To have a coach sit on one end of the room, pump up an 18-year-old kid in order to get that kid to sign up to move away from his parents to become a student-athlete (or, in most cases, athlete-student), and then feel no obligation to that kid while packing up and signing a multi-million-dollar contract to forget about him and all his teammates, well, that's pretty scummy.

That said, O'Brien's departure is more of a rule and not an exception for college coaches. And that's something football recruits should pay attention to. College football is a business -- a very sketchy, corrupt business -- and as soon as people can make more money off someone else, they'll leave. You're not committing to a coach or a teammate. You're committing to a) your degree and b) a football program.

So because of Bill O'Brien and the sketchy, corrupt business that is college football, I had no time before midnight to get back to the friend's house or to my aunt's to celebrate with family. So I wandered farther downtown and watched the red rose drop. By myself.

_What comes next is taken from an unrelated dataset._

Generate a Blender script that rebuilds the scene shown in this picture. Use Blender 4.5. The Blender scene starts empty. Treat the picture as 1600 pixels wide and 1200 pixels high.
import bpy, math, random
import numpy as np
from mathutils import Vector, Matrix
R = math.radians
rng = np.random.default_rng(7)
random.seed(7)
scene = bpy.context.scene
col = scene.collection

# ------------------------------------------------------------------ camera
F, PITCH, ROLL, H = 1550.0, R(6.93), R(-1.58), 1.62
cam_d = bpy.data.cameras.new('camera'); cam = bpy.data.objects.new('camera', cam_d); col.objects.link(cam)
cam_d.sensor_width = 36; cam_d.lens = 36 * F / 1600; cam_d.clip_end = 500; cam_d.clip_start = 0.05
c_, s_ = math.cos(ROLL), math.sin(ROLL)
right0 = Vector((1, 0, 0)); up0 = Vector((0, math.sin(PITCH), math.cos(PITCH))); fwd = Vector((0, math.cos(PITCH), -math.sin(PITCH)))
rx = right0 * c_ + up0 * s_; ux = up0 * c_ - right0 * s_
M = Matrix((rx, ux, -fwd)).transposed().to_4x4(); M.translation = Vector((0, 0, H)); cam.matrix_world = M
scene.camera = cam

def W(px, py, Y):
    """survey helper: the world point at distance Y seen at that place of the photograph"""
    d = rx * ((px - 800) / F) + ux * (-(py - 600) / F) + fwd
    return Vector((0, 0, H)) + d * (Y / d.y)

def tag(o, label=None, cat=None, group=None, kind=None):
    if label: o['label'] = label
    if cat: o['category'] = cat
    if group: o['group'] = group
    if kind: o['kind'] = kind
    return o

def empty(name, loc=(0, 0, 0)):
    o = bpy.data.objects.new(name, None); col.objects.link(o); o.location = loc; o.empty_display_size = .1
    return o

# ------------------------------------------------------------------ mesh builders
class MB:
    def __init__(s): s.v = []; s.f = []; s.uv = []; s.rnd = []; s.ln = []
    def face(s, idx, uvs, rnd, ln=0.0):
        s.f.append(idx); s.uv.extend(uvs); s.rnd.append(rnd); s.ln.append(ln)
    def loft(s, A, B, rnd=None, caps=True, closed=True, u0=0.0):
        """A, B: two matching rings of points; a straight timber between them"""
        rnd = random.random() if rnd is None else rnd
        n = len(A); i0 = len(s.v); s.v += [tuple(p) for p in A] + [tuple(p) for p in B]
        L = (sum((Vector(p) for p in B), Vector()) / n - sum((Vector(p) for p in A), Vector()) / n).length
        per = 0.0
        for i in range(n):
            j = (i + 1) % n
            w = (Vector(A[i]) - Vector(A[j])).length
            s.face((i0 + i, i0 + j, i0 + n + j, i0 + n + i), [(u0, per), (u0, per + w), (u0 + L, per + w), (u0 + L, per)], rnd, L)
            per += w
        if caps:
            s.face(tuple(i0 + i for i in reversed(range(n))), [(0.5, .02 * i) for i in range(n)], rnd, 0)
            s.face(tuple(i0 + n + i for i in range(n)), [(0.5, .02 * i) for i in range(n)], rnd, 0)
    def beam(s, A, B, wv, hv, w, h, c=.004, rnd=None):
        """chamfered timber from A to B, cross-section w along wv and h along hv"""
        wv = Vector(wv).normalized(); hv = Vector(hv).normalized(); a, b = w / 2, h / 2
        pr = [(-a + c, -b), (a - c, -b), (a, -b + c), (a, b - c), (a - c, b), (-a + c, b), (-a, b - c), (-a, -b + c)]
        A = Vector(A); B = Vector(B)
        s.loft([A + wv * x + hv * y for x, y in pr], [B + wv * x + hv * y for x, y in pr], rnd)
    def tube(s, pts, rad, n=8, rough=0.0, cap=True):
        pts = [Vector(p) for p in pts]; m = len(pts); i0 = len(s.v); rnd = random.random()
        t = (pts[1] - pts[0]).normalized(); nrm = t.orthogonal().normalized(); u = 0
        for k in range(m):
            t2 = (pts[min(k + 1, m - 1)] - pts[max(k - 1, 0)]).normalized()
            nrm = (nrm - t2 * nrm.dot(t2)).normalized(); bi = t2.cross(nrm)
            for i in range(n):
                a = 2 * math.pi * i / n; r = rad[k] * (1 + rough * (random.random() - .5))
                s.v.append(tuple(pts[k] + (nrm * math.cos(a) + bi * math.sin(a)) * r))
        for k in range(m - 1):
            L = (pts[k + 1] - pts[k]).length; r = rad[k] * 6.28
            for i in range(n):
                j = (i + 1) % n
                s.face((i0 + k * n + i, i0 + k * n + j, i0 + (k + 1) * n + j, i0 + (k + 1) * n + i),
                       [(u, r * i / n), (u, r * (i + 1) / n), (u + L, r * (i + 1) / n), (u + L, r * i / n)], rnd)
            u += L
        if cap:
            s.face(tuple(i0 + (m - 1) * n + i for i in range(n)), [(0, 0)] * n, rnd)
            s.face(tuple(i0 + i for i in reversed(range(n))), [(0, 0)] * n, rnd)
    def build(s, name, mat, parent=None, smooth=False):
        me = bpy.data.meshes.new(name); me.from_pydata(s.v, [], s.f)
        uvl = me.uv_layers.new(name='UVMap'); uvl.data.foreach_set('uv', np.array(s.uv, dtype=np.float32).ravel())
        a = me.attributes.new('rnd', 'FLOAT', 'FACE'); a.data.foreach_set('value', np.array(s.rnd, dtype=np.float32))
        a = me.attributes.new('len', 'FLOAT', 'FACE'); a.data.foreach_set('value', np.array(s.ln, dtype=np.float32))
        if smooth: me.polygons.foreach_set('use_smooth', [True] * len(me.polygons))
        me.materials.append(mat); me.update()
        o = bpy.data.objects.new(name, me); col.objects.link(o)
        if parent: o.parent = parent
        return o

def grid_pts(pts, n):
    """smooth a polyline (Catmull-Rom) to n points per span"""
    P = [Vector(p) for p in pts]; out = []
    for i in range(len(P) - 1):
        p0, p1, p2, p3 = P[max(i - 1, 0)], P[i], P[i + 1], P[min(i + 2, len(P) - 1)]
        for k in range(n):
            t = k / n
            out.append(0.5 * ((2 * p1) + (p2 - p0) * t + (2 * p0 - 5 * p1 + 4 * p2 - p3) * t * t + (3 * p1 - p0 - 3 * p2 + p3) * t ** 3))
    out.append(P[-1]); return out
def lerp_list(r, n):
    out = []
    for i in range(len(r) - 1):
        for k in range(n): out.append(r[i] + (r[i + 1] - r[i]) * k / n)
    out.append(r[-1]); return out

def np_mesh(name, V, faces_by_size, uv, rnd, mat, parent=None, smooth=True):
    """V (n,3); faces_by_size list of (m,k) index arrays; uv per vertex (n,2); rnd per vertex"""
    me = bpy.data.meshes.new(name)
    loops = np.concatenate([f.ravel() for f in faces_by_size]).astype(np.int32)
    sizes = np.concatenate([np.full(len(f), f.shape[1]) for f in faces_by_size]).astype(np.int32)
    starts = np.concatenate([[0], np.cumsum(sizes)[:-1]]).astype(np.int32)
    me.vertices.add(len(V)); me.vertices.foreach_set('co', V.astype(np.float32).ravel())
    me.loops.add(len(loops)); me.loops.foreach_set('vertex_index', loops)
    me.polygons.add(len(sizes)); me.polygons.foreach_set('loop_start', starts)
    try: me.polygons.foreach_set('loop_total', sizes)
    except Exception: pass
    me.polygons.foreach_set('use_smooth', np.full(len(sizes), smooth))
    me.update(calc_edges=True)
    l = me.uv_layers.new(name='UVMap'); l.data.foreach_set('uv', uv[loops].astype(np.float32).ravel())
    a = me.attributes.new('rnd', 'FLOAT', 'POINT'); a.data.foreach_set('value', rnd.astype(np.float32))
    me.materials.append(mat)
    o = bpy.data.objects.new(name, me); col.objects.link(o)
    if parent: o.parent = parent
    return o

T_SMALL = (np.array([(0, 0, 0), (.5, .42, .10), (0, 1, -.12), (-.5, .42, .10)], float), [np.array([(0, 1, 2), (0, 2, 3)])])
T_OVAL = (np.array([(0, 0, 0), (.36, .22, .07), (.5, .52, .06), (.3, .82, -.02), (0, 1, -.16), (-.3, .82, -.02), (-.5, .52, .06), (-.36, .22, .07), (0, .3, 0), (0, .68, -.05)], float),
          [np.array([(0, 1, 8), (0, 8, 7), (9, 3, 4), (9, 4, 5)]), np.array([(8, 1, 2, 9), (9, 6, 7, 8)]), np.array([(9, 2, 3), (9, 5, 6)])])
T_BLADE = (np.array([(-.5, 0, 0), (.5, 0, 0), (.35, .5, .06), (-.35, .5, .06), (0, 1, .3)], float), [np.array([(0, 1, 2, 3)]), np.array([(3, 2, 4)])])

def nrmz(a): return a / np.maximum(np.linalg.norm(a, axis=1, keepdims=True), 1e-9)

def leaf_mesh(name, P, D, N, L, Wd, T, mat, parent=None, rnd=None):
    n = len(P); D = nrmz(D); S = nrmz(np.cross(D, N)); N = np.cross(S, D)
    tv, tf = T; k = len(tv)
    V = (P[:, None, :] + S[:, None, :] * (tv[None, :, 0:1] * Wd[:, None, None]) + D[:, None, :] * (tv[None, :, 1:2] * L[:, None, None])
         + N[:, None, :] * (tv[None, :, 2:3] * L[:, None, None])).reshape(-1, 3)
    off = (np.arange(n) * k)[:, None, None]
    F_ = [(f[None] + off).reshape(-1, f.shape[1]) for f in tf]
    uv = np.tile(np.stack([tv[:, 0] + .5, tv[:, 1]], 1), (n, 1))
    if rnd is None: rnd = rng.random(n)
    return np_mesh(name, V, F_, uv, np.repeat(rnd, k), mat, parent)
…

It wasn't a "woe is me" moment. I didn't mind it as much as I thought I would. I noticed a lot of people hugging and kissing. I think I interrupted a marriage proposal (oops!). A woman asked if I could take a picture of her with her sister because her boyfriend was too intoxicated to handle her phone.

I didn't picture myself scurrying around or working in an office or standing in the middle of a crowd downtown with no one to hug or kiss or even wish a happy new year, but that was okay. This year might be full of surprises.

And that might be a good thing.

...I didn't get to gym spikes. That's another post for another day. Tonight, I just wanted to write something, no matter how rough or brief


( 4 comments — Leave a comment )
Jan. 2nd, 2014 06:36 am (UTC)
Good job, btw.

O'Brien's decision bugs me more than the average college coach ditching his team because his recruits bought into a tough situation (the sanctions) on the strength of his promises. He can dance away without penalty. They can't.

Jan. 3rd, 2014 08:38 am (UTC)
"They didn't have to stay at Penn State, but they committed to each other, they committed to Penn State, and they committed to our coaching staff. I felt it was important that they understood that I was committed to them. What are you if you're not a man of your word?"

That's such a damning quote from O'Brien (before the UCF game last season). And you're right. I think it's horrible that these KIDS can't reverse something that they were essentially conned into while the coaches can leave whenever they want. But I think a lot of the recruits and players who stayed are the same players who would remain committed to a program no matter who the head coach is (sans the All-America wide receiver who was going to the NFL even if O'Brien had stayed).

But I do believe that, when he took the job at Penn Stae, O'Brien planned to stay at PSU beyond two years. He was definitely using the job as a springboard to a "dream job" in the NFL (but really, who doesn't in the college ranks?). I just don't understand what made the opportunity in Houston different in comparison to similar opportunities that come up every year.
Jan. 2nd, 2014 04:30 pm (UTC)
Dave Zirin writes about sports for The Nation; your post here is something like he would have written. He's well worth tracking down and reading. You'll like him.
Jan. 3rd, 2014 08:40 am (UTC)
Thanks for the suggestion. I run into Zirin's stuff every once in a while, and when I do, I usually stop to read it.